You mentioned back then there would be shortcomings to the use of these... what are they?

The inductive part of the beads impedance makes them generally more effective than resistors in the HF noise filtering. But their impedance as a whole is usually not simple and makes them harder to use in a controlled way.

Thank you.

I believe in most applications, for the data lines there needs to be a 22Ohm series resistor on D+ and D-. I haven't looked in detail yet on how it is implemeted on your USB MKII, but do you believe additional benefit could be gained from transforming these 2 resistors into a T-filter (or cutting the cable and inserting it there)?:

D+   --- 10Ohm--------10Ohm---

C

D-    --- 10Ohm--------10Ohm---

I understand it will also slow down rise and fall times, but suppose the USB interface would not suffer from that to a certain extend... Do you have a guess of what C value would be tolerable?

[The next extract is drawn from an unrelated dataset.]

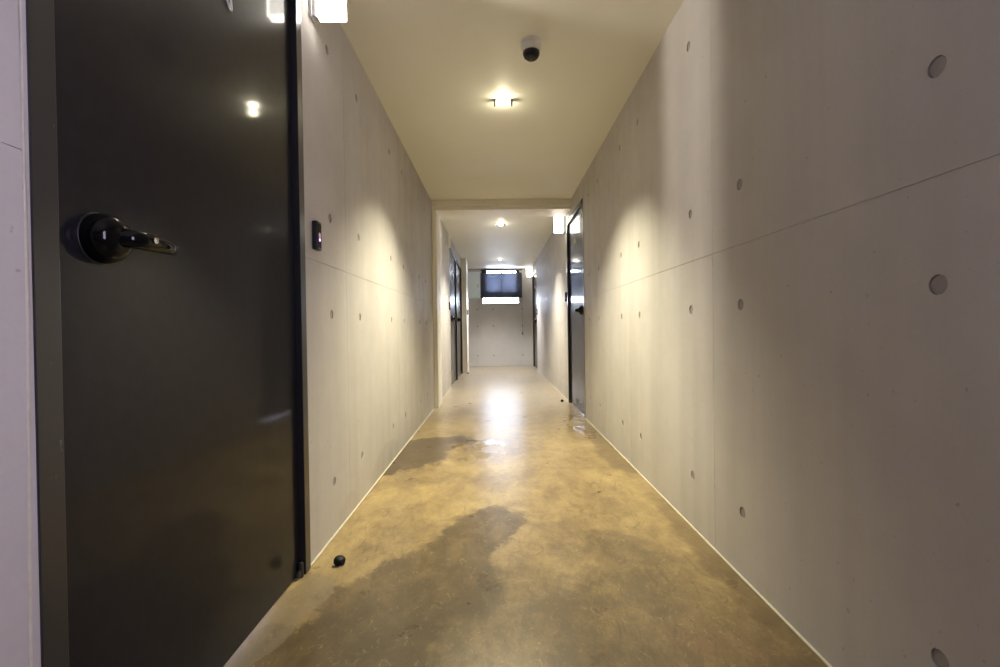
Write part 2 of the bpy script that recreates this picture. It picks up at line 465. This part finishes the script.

At the same time, since we cut the cable anyway just before the input of our dac... we could also insert a similar full T-filter into Gnd and Vbus lines as well, keeping the unwanted RF/HF noise outside the box of our preciouse electronics. 🙂 In the end asking myself if 'T' has even any particulr benefit over regular RC and if it is the correct name.....

Hope this might have more effect than the ferite I tried...

I am not sure if low pass filtering is convenient here. A high-speed USB requires 480 MHz bandwidth, so something like 700 ps edge is the upper limit, required even for sine wave.

In this case, if I am not mistaken, the impedance seen by the cap will be 55 Ohm (110 Ohm at both sides – 90 Ohm termination per USB 2.0 specs, and 2 x 10 Ohm in series). So, a 12-13 pF will come into the required bandwidth and attenuate the signal, but even less than that will make it not look very much like a square.

Audial USB stage data inputs are connected directly to the USB PHY (physical layer) chip. (The chip itself includes 45 Ohm termination from both D+ and D- to the ground, to achieve the required 90 Ohm differential impedance.)